'Nine Days' - Movie Review

We first meet Will (Winston Duke), who lives a quiet life with a lot of TVs in an isolated house. We meet his friend Kyo (Benedict Wong), and find out first that these are people's lives they're watching, and then that Will will be selecting from several souls (that we see as people) for one to be born. But Will is having a hard time since the death of one of his previous selectees.

The movie is just ... people talking, and sometimes watching video footage. Will asks a lot of questions and sets strange tasks for these people.

I watched this with a friend, and we both liked it - with one complaint. Benedict Wong is British, but is perhaps best known for his role in the "Doctor Strange" movies - in which he speaks with a fairly flat American accent. He was born in Manchester, but whatever accent he was aiming for in this movie ... it wasn't Mancunian. It also wasn't very consistent, and both of us noticed this and were bothered by it. Why didn't they just let him use his natural accent? Or even an American one, which he can do reasonably well and would have been more consistent with the rest of the cast?
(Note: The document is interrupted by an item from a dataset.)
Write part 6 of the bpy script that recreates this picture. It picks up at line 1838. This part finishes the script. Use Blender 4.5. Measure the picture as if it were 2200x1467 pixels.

Aside from the minor trouble with Kyo's accent (which most people outside the UK may not even notice?), this is a really lovely film that makes you think about what makes life worth living, and what we should do with our time.

I found a connection from Will's "creation of moments" and the whole before- and after-life thing to Kore-eda's "After Life," a gentle film about souls being questioned, and thinking about their lives after death.